Gopher clients, for example, are very thin; they are stateless and are not required to know how to interpret and display objects much more complex than menus and plain text. Gopher servers, on the other hand, can search databases and provide gateways to other services.
By the mid-1990s, the model of decentralised computing where each user has his own full-featured and independent microcomputer, seemed to have displaced a centralised model in which multiple users use thin clients (e.g. dumb terminals) to work on a shared minicomputer or mainframe server. Networked personal computers typically operate as “fat clients”, often providing everything except some file storage and printing locally.
By 1996, reintroduction of thin clients is being proposed, especially for LAN-type environments (see the cycle of reincarnation). The main expected benefit of this is ease of maintenance: with fat clients, especially those suffering from the poor networking support of Microsoft operating systems, installing a new application for everyone is likely to mean having to physically go to every user’s workstation to install the application, or having to modify client-side configuration options; whereas with thin clients the maintenance tasks are centralised on the server and so need only be done once.

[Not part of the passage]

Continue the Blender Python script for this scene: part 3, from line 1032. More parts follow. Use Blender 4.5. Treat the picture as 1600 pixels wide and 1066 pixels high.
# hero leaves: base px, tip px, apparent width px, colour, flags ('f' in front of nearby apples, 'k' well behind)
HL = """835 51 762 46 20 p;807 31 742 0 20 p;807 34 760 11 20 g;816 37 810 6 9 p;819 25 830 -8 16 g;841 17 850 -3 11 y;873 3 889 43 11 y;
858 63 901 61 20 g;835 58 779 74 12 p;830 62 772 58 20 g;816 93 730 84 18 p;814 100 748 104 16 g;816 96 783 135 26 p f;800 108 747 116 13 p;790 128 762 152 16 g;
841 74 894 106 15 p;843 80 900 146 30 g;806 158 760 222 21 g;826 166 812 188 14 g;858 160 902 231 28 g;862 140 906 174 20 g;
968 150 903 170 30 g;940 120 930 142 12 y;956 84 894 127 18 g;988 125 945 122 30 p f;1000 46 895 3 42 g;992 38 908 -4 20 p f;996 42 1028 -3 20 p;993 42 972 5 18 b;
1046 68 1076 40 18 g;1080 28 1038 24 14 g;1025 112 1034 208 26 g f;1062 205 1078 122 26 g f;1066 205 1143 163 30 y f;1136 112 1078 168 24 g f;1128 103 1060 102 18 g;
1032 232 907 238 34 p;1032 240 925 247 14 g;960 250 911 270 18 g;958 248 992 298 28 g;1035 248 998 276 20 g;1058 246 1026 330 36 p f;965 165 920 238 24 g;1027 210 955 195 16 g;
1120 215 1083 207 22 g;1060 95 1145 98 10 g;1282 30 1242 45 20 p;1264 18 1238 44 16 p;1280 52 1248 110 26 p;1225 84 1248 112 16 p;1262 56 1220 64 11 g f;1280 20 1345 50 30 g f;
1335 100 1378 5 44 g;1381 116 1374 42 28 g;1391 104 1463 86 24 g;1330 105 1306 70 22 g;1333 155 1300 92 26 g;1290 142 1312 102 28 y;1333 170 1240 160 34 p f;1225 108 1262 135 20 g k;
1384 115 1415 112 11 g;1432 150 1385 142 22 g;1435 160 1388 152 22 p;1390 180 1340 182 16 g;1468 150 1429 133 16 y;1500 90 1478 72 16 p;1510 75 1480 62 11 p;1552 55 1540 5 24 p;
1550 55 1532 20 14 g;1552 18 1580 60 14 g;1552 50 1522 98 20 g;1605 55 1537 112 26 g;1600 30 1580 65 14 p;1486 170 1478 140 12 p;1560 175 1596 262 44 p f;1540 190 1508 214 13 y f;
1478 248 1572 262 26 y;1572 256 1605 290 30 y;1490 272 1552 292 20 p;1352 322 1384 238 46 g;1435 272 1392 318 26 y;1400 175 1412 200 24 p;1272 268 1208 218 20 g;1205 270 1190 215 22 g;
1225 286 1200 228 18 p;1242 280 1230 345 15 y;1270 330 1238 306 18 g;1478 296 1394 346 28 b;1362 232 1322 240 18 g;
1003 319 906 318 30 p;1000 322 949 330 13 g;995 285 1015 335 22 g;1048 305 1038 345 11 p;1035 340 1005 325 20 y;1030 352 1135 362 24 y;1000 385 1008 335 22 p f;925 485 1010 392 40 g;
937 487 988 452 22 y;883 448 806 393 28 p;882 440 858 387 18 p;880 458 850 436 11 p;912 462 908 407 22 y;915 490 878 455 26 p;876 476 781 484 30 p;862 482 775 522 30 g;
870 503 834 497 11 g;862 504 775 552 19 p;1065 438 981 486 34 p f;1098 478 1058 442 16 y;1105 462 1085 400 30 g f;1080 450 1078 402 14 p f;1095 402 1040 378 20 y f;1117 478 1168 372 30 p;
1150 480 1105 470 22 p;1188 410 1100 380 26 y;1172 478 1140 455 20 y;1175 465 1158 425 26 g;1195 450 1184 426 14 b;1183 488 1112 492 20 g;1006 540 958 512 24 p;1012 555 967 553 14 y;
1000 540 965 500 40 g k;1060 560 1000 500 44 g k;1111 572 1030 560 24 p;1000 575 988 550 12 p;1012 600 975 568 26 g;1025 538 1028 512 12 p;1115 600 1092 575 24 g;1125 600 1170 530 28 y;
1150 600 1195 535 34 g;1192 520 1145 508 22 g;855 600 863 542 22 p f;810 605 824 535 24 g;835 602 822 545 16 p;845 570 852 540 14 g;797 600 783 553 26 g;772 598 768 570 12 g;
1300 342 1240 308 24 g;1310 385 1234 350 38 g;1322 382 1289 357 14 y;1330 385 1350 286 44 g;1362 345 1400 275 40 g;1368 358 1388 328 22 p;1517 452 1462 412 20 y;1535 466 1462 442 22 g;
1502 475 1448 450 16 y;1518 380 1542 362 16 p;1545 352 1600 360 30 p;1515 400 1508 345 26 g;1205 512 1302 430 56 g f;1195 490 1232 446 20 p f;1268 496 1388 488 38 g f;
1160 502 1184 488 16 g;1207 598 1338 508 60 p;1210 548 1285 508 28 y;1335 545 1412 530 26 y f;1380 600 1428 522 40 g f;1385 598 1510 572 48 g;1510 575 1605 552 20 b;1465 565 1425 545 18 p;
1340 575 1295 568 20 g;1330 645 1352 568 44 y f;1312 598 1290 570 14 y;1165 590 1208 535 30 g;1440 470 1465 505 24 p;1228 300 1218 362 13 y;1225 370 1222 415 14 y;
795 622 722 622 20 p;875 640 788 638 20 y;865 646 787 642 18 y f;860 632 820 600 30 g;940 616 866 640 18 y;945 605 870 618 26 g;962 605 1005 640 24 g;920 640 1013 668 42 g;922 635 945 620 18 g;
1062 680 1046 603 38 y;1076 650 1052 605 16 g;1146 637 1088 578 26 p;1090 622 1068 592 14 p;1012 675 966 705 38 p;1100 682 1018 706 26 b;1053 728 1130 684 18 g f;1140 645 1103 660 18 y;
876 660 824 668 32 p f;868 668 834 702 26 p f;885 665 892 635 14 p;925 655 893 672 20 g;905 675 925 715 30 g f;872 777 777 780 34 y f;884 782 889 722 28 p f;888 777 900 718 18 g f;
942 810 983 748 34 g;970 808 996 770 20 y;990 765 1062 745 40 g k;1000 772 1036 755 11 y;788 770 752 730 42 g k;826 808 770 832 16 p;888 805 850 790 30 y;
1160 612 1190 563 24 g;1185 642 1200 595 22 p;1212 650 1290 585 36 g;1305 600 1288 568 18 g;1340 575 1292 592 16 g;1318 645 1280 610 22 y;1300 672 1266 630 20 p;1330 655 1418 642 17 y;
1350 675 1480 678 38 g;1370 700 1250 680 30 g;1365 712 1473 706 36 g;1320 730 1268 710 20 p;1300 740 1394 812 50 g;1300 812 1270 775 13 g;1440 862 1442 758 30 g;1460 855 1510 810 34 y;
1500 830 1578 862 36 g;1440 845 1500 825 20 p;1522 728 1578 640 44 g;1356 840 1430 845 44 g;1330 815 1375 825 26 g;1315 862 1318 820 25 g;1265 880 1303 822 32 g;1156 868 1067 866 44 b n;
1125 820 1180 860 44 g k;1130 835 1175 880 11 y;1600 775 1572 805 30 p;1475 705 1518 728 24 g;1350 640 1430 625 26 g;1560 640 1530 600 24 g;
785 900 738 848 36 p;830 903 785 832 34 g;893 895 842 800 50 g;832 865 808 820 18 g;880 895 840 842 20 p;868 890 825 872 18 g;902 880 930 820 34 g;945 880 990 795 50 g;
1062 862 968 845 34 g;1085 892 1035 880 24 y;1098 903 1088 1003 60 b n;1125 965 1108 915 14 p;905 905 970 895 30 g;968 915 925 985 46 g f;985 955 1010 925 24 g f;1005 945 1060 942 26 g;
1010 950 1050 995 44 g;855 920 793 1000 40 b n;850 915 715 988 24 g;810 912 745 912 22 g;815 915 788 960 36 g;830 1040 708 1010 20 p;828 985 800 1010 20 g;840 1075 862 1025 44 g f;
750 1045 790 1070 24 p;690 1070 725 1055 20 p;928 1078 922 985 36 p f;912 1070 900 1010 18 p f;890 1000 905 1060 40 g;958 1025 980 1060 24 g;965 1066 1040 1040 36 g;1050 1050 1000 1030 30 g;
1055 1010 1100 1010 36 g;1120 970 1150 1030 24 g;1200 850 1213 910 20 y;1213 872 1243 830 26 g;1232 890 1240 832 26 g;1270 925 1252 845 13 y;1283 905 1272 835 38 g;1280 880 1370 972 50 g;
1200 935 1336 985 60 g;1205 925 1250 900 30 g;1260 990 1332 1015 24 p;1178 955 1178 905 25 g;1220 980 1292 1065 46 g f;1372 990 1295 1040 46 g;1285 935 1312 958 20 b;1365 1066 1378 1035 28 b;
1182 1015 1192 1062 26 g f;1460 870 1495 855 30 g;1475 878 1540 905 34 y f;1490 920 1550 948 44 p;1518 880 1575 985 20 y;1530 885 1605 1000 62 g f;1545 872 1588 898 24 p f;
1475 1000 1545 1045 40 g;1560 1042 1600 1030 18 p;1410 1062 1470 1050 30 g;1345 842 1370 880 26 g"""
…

Also, by virtue of their simplicity, thin clients generally have fewer hardware demands, and are less open to being screwed up by ambitious lusers.
Never one to miss a bandwagon, Microsoft bought up Insignia Solutions, Inc.’s “NTRIGUE” Windows remote-access product and combined it with Windows NT version 4 to allow thin clients (either hardware or software) to communicate with applications running under on a server machine under Windows Terminal Server in the same way as X had done for Unix decades before.